Controversial flooding defences for Cork city approved by An Bord Pleanála

Project expected to remove 80 per cent of threat of flooding in city centre

A controversial project that will provide a key element of plans to prevent flooding of Cork city has been approved by An Bord Pleanála.

The board has sanctioned a €6m project at Morrison’s Island in the city which will see the removal of the existing quay walls and improved flood defences of the River Lee between Parliament Bridge and Parnell Bridge.

The project is a separate element of the larger €140m Lower Lee flood relief scheme being overseen by the Office of Public Works.

It is estimated the proposed works at Morrison’s Island will remove 80 per cent of the threat of flooding in the city centre.


The area around Morrison’s Island is highly prone to flooding and experienced up to a foot of water last November during a period of high tides, which resulted in the closure of several streets.

Over 630 submissions were made to the board with opponents including the Save Cork City organisation calling for an oral hearing.

They accused the planning authorities of "project splitting" as Cork City Council had decided to advance the Morrison's Island element as a standalone scheme because of the significant impact it could have on reducing the risk of flooding in the city.

Save Cork City claimed the threat of flooding could be better addressed by the construction of a tidal barrier downstream which together with upstream catchment management measures would allow the historic quay walls to be preserved and repaired.

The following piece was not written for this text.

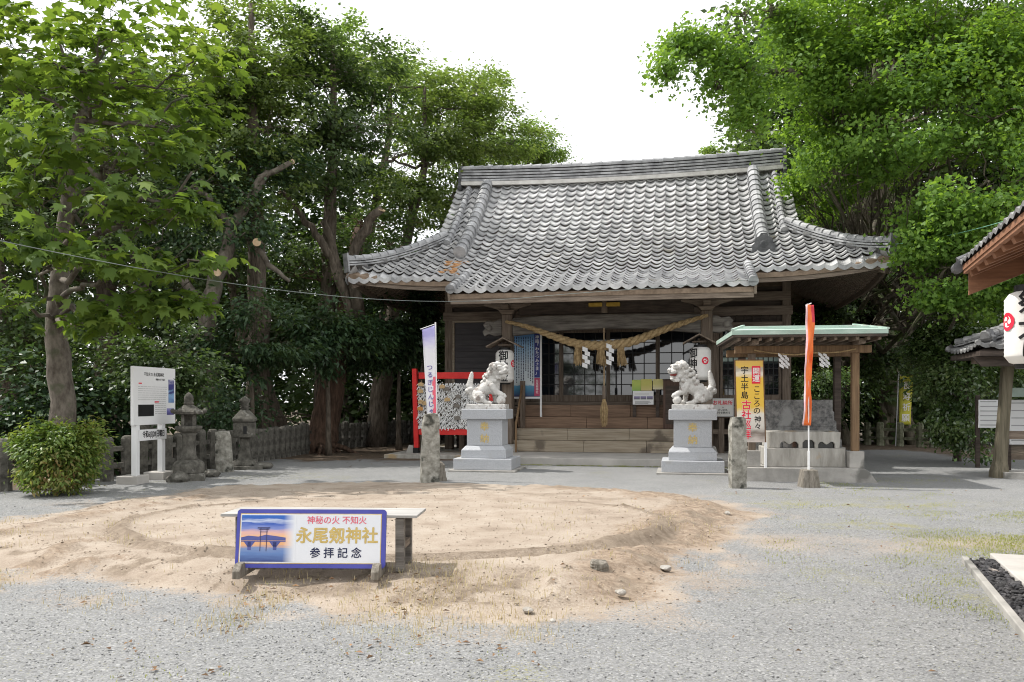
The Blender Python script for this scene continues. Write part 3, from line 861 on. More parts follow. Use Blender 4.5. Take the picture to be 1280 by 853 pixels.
# left bay: shutter in a tan frame
m_ = MB(); m_.box(-4.44, -2.9, VW - .02, VW + .04, 1.55, 3.70)
for k in range(13):
    z = 1.57 + k * .163
    m_.add([(-4.44, VW - .05, z), (-2.9, VW - .05, z), (-2.9, VW - .022, z + .155), (-4.44, VW - .022, z + .155), (-4.44, VW - .02, z), (-2.9, VW - .02, z)], [(0, 1, 2, 3), (0, 4, 5, 1)])
m_.build('shutter', mat('shutter_grey', (.055, .05, .055), (.085, .078, .08), scale=2, stretch=(.5, 4, 4), rough=.6), hall)
m_ = MB()
m_.box(-4.49, -4.43, VW - .09, VW - .02, 1.5, 3.74); m_.box(-2.93, -2.88, VW - .09, VW - .02, 1.5, 3.74); m_.box(-4.43, -2.93, VW - .09, VW - .02, 3.69, 3.74); m_.box(-4.43, -2.93, VW - .09, VW - .02, 1.49, 1.55)
m_.build('shutter_frame', M['pale_wood'], hall)
m_ = MB(); m_.box(-4.49, -2.89, VW - .03, VW + .05, FL, 1.49); m_.build('skirting', M['wood_x'], hall)
# sliding lattice doors
def lattice_door(u0, u1, v, z0, z1, nx, nz, sill=.18):
    fr = MB(); w = .075
    fr.box(u0, u0 + w, v - .035, v, z0, z1); fr.box(u1 - w, u1, v - .035, v, z0, z1)
    fr.box(u0 + w, u1 - w, v - .034, v - .001, z1 - .07, z1); fr.box(u0 + w, u1 - w, v - .034, v - .001, z0, z0 + sill)
    d = fr.build('sliding_door', M['wood_z'], hall, bevel=.004)
    l = MB(); a0, a1, b0, b1 = u0 + w, u1 - w, z0 + sill, z1 - .07
    for k in range(1, nx): 
        x = a0 + (a1 - a0) * k / nx; l.box(x - .013, x + .013, v - .030, v - .012, b0, b1)
    for k in range(1, nz):
        z = b0 + (b1 - b0) * k / nz; l.box(a0, a1, v - .026, v - .014, z - .012, z + .012)
    l.build('lattice', M['black'], d)
    g = MB(); g.box(a0, a1, v - .010, v - .005, b0, b1); g.build('pane', M['glass'], d)
for k, (a, b) in enumerate([(-2.66, -1.36), (-1.40, -.06), (-.10, 1.28), (1.24, 2.66)]):
    lattice_door(a, b, VW + (.0 if k % 2 == 0 else .045) - .02, FL + .125, 3.42, 4, 6)
for a, b in [(2.9, 3.72), (3.68, 4.48)]:
    lattice_door(a, b, VW - .02 + (.045 if a > 3 else 0), FL + .125, 3.42, 5, 10)
# ranma above the right bay
l = MB()
for k in range(8): l.box(2.9 + k * .21, 2.93 + k * .21, VW - .06, VW - .03, 3.56, 3.74)
l.build('transom_lattice', M['dark_wood'], hall)
# veranda and substructure
m_ = MB(); m_.box(-5.2, 5.2, .95, VW - .11, FL - .07, FL); m_.build('veranda', M['wood_x'], hall, bevel=.008)
m_ = MB(); m_.box(-5.2, -2.42, .97, 1.07, FL - .30, FL - .073); m_.box(2.42, 5.2, .97, 1.07, FL - .30, FL - .073); m_.build('veranda_edge_beam', M['wood_x'], hall, bevel=.01)
for s in (-1, 1):
    for u in (2.9, 4.0, 5.1):
        m_ = MB(); m_.box(s * u - .07, s * u + .07, .98, 1.12, .1, FL - .30); m_.build('veranda_post', M['wood_z'], hall)
for a_, b_ in ((-5.1, -2.6), (2.6, 5.1)):
    m_ = MB(); m_.box(a_, b_, 1.0, 1.06, .62, .74); m_.build('veranda_rail', M['wood_x'], hall)
m_ = MB(); m_.box(-4.5, 4.5, 2.3, 2.4, .1, FL - .1); m_.build('crawl_space_board', M['dark_wood'], hall)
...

However An Bord Pleanàla said it was satisfied based on a screening report carried out by a senior ecologist that it was unlikely the proposed works would have a significant effect on protected habitats including the Cork Harbour Special Protection Area.

It said the project would deliver significant benefits in terms of reducing the risk of tidal flooding in the area and would provide an improved public realm along the banks of the River Lee.

The board imposed a number of planning conditions include the appointment of an ecologist and conversation specialist to oversee the works.